競馬界には「長距離戦は騎手で買え」という有名な格言がある。距離が長くなればなるほど、道中の折り合いやコース取り、仕掛けのタイミングが大切となり、それに長けた騎手を狙うことが、馬券で勝つための近道だと説いているのだ。
10月20日の菊花賞(GⅠ、京都・芝3000メートル)でその格言に最も当てはまる騎手は誰かといえば、まずは武豊だ。
昭和、平成、令和の3元号にわたって菊花賞を5勝しており、最年少優勝騎手を1988年のスーパークリークで、最年長優勝騎手を2019年のワールドプレミアで記録している。最年少の時は19歳7カ月23日、最年長は50歳7カ月6日だった。
今年の騎乗馬はアドマイヤテラ。父がダービー馬レイデオロ、母がクイーンC覇者のアドマイヤミヤビという良血馬だ。春はクラシックに出走できなかったが、前走の茶臼山高原特別で3勝目を挙げての挑戦となる。そのレースでは好位で折り合って、しまい34秒3の末脚を繰り出し、2着馬を2馬身突き放してみせた。成長著しいだけに、楽しみしかない。
強いて難をいえば、武は乗り替わりでの成績がイマイチなことだろうか。今回はルメールからのチェンジとなるが、このケースは過去に5回あり、2018年のユーキャンスマイルの3着が最高着順。それ以外は着外に終わっている。本人は自らが持つ最年長優勝を更新すると意気込んでいるが…。
続いては、この10年で3勝しているルメールだ。昨年のドゥレッツァは17番枠から気合を入れてハナに立ち、これで大丈夫なのかと思わせたものだが、1周目の直線ではしっかりと折り合いをつけて、ラストで抜け出してみせた。ああいった騎乗ができる騎手は、そうはいない。
今年はセントライト記念を勝ったアーバンシックで挑むが、そのレースでは遅い流れの中、前めでしっかりと折り合いがついていた。大飛びなので、広い京都の外回りはいい。自慢の末脚を存分に発揮できそうだ。
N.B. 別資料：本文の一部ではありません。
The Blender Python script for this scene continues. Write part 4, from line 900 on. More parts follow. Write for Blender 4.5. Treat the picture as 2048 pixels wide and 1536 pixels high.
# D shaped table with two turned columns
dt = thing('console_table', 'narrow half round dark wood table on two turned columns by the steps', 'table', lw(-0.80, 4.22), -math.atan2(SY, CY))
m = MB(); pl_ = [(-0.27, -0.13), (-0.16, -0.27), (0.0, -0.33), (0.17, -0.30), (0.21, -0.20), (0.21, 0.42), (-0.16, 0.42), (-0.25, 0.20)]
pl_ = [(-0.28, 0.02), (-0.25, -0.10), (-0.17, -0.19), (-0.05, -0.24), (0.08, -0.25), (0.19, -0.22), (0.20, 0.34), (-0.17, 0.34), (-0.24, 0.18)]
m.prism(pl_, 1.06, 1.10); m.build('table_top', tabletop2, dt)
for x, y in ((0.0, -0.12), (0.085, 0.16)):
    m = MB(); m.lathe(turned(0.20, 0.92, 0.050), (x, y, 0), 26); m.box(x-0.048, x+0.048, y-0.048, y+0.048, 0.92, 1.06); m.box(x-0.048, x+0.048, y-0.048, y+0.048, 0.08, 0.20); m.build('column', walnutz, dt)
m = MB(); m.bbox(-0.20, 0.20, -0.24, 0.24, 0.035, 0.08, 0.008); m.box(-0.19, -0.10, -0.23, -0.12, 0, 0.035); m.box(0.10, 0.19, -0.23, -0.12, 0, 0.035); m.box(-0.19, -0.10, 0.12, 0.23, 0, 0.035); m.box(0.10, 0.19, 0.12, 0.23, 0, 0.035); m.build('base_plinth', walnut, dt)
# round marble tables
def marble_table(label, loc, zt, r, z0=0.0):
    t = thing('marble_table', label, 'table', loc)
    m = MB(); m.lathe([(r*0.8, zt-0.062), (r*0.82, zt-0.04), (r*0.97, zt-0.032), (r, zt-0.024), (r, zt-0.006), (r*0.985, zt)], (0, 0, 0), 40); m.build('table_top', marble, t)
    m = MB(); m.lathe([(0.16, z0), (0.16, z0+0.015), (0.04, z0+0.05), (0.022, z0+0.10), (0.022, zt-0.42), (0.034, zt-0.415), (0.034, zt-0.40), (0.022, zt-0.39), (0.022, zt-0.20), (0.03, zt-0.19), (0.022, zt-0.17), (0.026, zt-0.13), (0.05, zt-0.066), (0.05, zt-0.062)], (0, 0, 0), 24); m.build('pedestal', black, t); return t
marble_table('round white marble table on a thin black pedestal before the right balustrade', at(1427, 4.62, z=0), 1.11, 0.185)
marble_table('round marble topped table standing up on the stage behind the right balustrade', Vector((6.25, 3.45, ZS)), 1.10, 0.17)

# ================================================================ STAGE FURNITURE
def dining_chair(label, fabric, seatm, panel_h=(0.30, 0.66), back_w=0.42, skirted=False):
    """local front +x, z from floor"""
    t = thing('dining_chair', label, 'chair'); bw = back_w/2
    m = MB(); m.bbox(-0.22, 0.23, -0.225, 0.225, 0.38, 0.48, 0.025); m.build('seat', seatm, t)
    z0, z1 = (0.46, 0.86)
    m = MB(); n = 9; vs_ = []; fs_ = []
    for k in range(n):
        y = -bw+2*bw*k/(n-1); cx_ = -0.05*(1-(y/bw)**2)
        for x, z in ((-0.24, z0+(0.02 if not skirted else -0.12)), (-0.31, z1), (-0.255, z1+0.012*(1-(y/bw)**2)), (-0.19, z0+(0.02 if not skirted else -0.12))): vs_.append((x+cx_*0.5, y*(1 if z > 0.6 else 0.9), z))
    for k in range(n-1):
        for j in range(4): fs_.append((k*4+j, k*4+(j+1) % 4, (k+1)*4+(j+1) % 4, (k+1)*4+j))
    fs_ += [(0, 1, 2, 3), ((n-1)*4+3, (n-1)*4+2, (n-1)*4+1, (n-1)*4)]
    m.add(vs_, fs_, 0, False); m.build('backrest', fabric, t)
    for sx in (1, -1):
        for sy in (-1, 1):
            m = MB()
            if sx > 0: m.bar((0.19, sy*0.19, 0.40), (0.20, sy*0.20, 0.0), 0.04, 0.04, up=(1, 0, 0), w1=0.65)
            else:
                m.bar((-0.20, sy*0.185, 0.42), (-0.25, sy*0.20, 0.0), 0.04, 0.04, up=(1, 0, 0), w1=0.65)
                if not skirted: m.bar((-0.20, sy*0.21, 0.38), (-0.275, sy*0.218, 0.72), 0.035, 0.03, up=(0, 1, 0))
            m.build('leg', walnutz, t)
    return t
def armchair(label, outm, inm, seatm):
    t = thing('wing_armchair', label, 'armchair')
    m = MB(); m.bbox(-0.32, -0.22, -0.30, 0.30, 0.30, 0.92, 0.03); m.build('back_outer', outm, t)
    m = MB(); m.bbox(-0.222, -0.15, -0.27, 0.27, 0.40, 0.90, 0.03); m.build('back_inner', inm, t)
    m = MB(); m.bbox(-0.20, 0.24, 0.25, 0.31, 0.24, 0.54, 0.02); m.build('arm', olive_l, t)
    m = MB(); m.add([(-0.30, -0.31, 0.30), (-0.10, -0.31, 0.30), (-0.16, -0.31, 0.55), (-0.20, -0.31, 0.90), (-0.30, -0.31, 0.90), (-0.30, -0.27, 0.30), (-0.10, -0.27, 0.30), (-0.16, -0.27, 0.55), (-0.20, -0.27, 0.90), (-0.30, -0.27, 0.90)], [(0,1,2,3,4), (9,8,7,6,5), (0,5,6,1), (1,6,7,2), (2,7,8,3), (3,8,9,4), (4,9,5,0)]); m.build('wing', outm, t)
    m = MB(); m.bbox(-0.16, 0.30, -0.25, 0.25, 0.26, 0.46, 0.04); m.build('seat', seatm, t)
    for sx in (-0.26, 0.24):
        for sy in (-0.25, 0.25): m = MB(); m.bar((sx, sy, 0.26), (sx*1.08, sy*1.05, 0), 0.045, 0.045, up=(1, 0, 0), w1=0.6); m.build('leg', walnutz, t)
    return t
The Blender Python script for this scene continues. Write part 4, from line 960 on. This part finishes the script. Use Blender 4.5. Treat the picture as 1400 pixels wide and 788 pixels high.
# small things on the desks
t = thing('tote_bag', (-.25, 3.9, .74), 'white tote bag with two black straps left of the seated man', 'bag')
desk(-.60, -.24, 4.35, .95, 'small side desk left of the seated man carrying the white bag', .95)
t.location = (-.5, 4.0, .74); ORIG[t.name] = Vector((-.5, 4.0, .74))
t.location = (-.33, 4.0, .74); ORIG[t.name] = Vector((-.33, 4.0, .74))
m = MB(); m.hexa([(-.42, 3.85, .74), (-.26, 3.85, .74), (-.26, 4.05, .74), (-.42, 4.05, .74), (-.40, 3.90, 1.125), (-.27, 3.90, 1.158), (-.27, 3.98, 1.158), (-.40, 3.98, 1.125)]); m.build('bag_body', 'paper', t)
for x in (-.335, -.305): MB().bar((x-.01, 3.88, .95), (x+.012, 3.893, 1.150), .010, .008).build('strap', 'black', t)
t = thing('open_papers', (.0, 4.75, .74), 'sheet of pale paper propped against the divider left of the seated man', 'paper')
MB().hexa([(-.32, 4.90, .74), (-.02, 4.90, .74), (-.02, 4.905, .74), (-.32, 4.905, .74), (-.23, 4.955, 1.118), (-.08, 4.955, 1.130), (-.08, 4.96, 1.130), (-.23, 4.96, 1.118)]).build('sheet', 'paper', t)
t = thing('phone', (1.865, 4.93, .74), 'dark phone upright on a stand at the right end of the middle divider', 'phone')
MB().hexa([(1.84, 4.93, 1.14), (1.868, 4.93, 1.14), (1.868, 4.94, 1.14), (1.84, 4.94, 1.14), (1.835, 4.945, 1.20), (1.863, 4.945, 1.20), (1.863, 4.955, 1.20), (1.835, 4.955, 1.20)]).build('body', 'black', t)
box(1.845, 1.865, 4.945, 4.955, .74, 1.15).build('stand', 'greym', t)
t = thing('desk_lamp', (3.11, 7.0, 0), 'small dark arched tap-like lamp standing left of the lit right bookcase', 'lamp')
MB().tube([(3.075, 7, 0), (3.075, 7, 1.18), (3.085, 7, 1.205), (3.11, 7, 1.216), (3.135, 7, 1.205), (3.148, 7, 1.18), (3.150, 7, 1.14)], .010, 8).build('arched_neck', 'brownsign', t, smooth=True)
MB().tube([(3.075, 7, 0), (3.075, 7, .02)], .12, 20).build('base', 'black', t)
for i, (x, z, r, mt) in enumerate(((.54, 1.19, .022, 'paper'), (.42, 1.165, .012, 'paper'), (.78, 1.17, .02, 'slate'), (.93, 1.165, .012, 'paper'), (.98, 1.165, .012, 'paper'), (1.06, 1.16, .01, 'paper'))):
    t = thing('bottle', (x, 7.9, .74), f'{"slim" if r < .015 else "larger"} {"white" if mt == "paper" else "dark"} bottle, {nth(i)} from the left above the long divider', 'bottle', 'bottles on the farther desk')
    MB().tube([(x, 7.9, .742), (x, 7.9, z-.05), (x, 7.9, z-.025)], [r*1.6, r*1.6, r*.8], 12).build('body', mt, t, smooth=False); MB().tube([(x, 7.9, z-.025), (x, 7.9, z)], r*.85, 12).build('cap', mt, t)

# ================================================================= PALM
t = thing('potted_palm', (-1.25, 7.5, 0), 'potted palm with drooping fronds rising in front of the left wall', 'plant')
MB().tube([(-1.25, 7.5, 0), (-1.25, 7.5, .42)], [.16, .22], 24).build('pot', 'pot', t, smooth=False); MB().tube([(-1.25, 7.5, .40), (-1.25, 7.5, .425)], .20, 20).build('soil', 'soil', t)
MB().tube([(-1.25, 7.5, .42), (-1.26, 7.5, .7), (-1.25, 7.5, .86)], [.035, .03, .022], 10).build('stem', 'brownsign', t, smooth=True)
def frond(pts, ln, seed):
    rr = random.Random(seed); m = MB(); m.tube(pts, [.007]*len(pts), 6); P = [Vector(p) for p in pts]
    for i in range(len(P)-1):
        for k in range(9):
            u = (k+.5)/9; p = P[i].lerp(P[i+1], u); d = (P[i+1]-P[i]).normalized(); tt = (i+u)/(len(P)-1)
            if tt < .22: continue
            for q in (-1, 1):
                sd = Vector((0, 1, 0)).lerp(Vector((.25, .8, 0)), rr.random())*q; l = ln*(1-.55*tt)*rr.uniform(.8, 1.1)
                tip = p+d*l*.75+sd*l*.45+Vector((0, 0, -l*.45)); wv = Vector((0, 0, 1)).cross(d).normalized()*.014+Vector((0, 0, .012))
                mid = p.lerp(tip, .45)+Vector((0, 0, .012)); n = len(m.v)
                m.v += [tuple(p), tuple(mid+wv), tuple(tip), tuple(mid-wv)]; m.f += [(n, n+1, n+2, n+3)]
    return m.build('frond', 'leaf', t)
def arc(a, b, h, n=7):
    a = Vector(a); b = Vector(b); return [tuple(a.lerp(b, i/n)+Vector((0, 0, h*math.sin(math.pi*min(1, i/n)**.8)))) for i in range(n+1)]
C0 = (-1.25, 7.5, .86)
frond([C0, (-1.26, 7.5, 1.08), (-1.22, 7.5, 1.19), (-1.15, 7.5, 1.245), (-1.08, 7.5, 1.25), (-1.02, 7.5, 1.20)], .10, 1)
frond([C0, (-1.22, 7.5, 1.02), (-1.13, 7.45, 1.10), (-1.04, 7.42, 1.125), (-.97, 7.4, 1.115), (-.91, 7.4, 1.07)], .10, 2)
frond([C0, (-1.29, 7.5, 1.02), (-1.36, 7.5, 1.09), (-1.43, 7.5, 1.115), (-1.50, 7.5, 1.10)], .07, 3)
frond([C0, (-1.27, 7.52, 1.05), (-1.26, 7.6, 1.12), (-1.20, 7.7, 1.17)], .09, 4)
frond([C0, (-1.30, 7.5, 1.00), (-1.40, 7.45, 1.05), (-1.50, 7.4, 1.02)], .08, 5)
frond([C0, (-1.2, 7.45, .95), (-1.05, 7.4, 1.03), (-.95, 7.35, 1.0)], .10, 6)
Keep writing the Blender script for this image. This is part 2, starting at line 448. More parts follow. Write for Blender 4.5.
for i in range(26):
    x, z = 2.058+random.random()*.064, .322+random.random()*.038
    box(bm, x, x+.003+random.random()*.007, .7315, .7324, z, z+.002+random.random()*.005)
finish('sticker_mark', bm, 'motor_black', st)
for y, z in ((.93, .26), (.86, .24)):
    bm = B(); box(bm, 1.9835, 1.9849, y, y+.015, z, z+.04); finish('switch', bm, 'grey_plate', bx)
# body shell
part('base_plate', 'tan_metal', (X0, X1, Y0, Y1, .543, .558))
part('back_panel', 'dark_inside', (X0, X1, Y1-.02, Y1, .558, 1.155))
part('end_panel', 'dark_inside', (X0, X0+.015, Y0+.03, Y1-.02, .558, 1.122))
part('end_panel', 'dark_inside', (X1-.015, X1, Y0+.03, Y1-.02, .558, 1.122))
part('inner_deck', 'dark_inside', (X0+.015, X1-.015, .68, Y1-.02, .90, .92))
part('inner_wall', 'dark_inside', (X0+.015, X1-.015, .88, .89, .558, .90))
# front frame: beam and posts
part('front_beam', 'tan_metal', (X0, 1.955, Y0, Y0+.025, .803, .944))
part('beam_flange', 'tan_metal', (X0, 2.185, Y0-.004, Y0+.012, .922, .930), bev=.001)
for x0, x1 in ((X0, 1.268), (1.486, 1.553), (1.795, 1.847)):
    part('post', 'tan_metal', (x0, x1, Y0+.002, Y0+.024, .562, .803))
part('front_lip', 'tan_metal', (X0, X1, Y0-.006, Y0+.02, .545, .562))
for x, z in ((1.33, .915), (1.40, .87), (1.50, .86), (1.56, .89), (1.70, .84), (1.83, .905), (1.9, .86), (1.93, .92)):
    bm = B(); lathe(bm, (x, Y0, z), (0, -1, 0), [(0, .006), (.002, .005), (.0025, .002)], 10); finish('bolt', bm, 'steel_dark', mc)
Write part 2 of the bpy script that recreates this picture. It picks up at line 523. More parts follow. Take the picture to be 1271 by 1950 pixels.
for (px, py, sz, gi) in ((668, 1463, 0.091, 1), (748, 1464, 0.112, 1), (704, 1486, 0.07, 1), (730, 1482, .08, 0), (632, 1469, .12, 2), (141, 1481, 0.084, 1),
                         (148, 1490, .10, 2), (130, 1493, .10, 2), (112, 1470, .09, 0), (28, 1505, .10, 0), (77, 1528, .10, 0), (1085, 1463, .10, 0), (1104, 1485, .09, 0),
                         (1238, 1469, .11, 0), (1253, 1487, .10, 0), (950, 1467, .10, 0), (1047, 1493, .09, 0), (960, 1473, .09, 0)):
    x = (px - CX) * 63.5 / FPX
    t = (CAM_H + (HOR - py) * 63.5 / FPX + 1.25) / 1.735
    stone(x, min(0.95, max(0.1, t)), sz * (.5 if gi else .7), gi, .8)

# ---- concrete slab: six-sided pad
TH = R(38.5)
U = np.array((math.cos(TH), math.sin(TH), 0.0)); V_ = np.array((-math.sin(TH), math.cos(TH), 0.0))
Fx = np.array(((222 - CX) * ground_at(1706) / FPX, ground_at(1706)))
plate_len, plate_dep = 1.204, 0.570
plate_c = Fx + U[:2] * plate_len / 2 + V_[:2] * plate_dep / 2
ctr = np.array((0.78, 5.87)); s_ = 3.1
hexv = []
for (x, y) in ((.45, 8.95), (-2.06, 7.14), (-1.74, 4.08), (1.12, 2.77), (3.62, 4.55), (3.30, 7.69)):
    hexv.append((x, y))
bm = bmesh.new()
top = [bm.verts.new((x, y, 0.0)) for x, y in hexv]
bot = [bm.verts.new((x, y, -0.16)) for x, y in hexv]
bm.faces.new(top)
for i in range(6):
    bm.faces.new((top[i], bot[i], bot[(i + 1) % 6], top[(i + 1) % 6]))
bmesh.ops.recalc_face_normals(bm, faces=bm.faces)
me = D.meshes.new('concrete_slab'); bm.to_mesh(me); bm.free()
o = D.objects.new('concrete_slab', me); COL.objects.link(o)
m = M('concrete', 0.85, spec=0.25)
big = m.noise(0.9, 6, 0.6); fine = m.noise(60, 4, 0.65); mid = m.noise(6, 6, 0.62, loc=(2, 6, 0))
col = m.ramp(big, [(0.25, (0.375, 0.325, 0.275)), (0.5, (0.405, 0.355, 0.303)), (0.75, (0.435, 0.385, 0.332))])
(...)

そしてもうひとり挙げるならば、2冠を狙うダノンデサイルに騎乗する横山典弘。1998年の菊花賞をセイウンスカイで勝っている上に、春の天皇賞を3勝しており、信頼性は高い。ダービーからの直行となるが、1週前にCWで6F78秒1の自己ベストを、当週も坂路で54秒2(ダービー時は同55秒5)を出して、万全の態勢だ。内枠有利と言われる4番枠に入ったことで、レースはしやすいだろう。まず好勝負必至。そして勝てば、武を抜いて最年長優勝騎手となる。